Una commedia italiana surreale, esilarante, che rimane in testa e che viene ancora trasmessa in tv.
Il film Il piccolo diavolo è uscito nel 1988, è diretto e interpretato da Roberto Benigni, affiancato da Walter Matthau, Nicoletta Braschi e Stefania Sandrelli.
La storia? Quella di un diavoletto pasticcione che scappa da un esorcismo e decide di attaccarsi (letteralmente) al prete che stava cercando di liberarlo.
Da qui, si susseguono tante situazioni comiche, intrecci romantici e scene decisamente sopra le righe. Il film è stato visto e apprezzato sia dal pubblico che dalla critica, conquistando anche un David di Donatello. Ma come finisce questa travolgente storia? Vediamo prima la trama da vicino.
Roberto Benigni e Walter Matthau nei ruoli di Giuditta e di padre Maurizio, immagine dal canale YouTube Tyler
Il piccolo diavolo inizia presentandoci il personaggio di don Maurizio, un sacerdote americano, convocato per liberare da una presenza maligna una signora anziana, Giuditta.
Il fatto è che, nel momento cruciale dell'esorcismo, dal corpo della donna non esce un demone inquietante, ma un diavoletto dispettoso.
Si presenta addirittura come "Giuditta", assume tutto sommato un modo di fare ingenuo, curioso, divertito all'idea di stare sulla Terra. Non vuole sapere di tornarsene all'inferno.
Così, resta incollato al povero don Maurizio, che deve sopportarlo, insieme a tutte quelle che combina, gettando un mare di caos nella sua vita.
Si susseguono scene surreali, equivoci, accidenti improbabili e incontri importanti, come quello con Nina, una diavolessa che è stata mandata appositamente a recuperare questo impertinente.

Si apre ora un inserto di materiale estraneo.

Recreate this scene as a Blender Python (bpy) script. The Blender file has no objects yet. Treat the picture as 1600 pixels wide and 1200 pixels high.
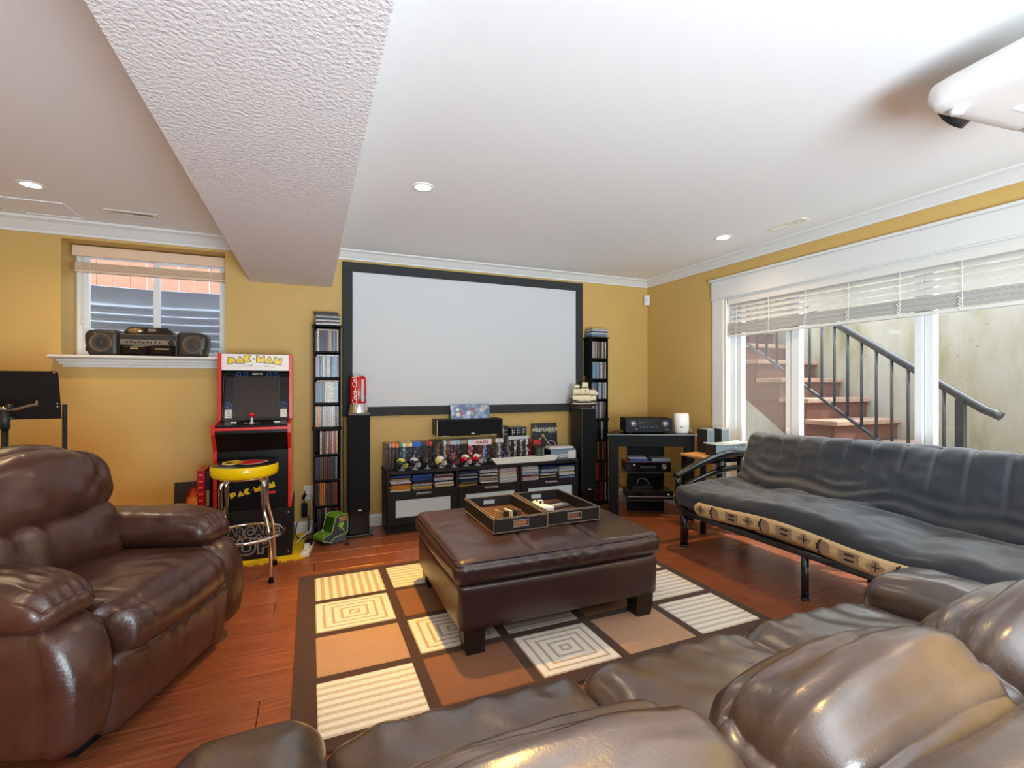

Una commedia fantasy, questa, in cui l'umorismo e il soprannaturale vengono conditi con un pizzico di romanticismo.
Sul finale de Il piccolo diavolo, questo demonio scappato dall'Inferno, che ormai si è abituato all'idea di vivere tra i comuni mortali, dovrà fronteggiare un imprevisto: l'amore.
Si affezionerà moltissimo alla diavolessa Nina, che è arrivata sulla Terra con la missione di riportarlo già negli inferi. A darle una mano c'è il professor Cusatelli, e insieme provano ogni stratagemma, compreso uno strano viaggio a Taormina, per convincerlo a lasciare il mondo degli umani.
Il demone, ingenuo e curioso allo stesso tempo, si lascia coinvolgere dal carisma di Nina e spera di intraprendere con lei una relazione.
Con astuzia e stratagemmi bizzarri, riusciranno a prendere il controllo del corpo di Giuditta, che alla mattina seguente saluta don Maurizio e se ne va canticchiando con una “doppia voce”.
Nel frattempo, don Maurizio, il sacerdote che lo aveva liberato, resterà affezionato a questa creatura che gliene ha fatte vedere di tutti i colori anche se, suo malgrado, gli ha sconvolto la vita.
Walter Matthau nel ruolo di padre Maurizio, immagine dal canale YouTube Tyler
Lazio, Toscana e Sicilia sono le tre principali regioni toccate dalle riprese del film di Roberto Benigni. In particolare le scene sono state girate a:
Roma: da si vede il palazzone di via Marotta 6, il ristorante dove il prete americano mangia, e la strada dove per poco non viene investito da un taxi. E il Giardino degli Aranci, colle Aventino, sede utilizzata per alcune scene negli esterni.
Pisa: la Chiesa di San Zeno e la Certosa di Calci, dove sono state girate le scene della chiesa del prete Maurizio.
Taormina (Messina): la stazione dei treni di Taormina-Giardini, il San Domenico Palace Hotel, il Caffè Wunderbar dove Nina bacia un uomo, la piazzetta di Via Pietro Rizzo, un bar in via dei Fabi e il Palazzo Duca di Santo Stefano.
Il finale del film è una metafora della libertà di ognuno di noi. Riflette anche sull'importanza dei sentimenti che hanno la meglio, a prescindere da dove si provenga. Quello che sentiamo, spesso ci guida verso le scelte. Alla fine, Giuditta si innamora di Nina e questo vince il desiderio di restare sulla Terra. Deve accettare il ritorno al suo destino, ma tutto è guidato dal sentimento. Anche un piccolo diavolo scapestrato, alla fine del suo percorso, può sentire i pesi del cuore, delle responsabilità, delle scelte. Certo, il film di Benigni non abbandona quasi mai la sua leggerezza, ma non si può dire che non sia una commedia che fa riflettere profondamente sul rapporto tra ciò che si vorrebbe e ciò che si sente.